Chiudiamo questa lettura richiamando tre citazioni che troviamo nella conclusione  del saggio. John Stuart Mill è chiamato a testimoniare l’importanza dell’incontro e dello scambio tra diversi (Principles of Political Economy, 1848) “E’ difficile sopravvalutare il valore, nell’attuale condizione modesta del miglioramento umano,  di porre in contatto le persone con altre di diverso orientamento…Questa comunicazione è  stata sempre e lo è particolarmente nell’attuale momento storico, una delle fonti principali di progresso.” John Dewey (The Public and its Problems, 1927) ha affermato l’importanza delle capacità individuali che maturano nel contesto sociale, senza le quali la libertà di pensiero rimane un diritto sterile (una delle liberties, ma -che non produce né difende la freedom, secondo la nostra distinzione): “Credere che il pensiero e la sua comunicazione siano liberi semplicemente perché sono stati rimossi gli impedimenti legali che li vincolavano è un’assurdità. La circolazione di questa idea perpetua la condizione infantile della conoscenza sociale.
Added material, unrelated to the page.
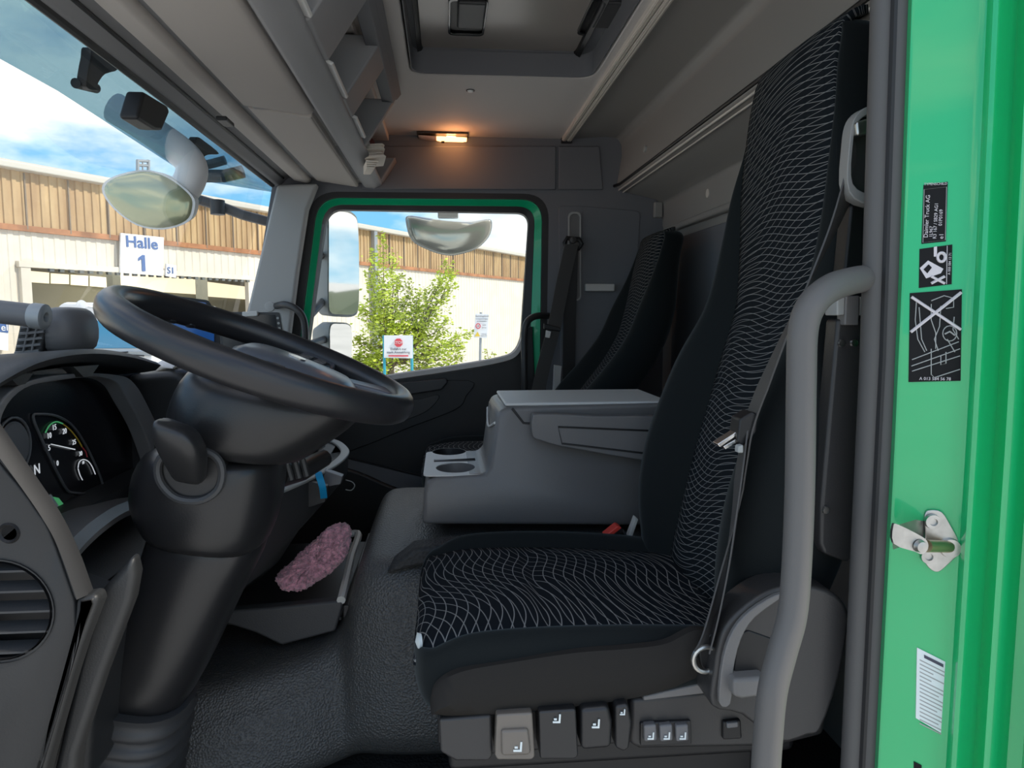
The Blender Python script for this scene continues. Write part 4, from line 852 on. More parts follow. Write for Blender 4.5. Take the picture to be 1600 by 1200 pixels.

Perché obnubila il riconoscere il nostro bisogno fondamentale di possedere concetti da usare come strumenti di indagine diretta, che sono provati, corretti e promossi per  crescere con il loro uso. Nessun uomo e nessuna mente sono mai stati emancipati dall’essere abbandonati  a se stessi”.

Terza testimonianza: un cittadino uscito dalla grande folla raccolta intorno alla Convention Hall di Philadelphia nell’estate del 1787, alla conclusione dei lavori di scrittura della Costituzione svoltisi a porte chiuse,  chiese a Benjamin Franklin “Che cosa ci avete dato?” e la risposta fu:  “Una repubblica, se saprete conservarla”.

Ci avviciniamo a elezioni nelle quali la capacità di conservare la nostra repubblica non sarà al centro dell’attenzione, nell’illusione che essa sia fondata su una Costituzione che da sola basti a difenderla. Il saggio di Sunstein va letto  da coloro che vogliono rendersi conto dei passaggi stretti che dovremo affrontare nei prossimo futuro.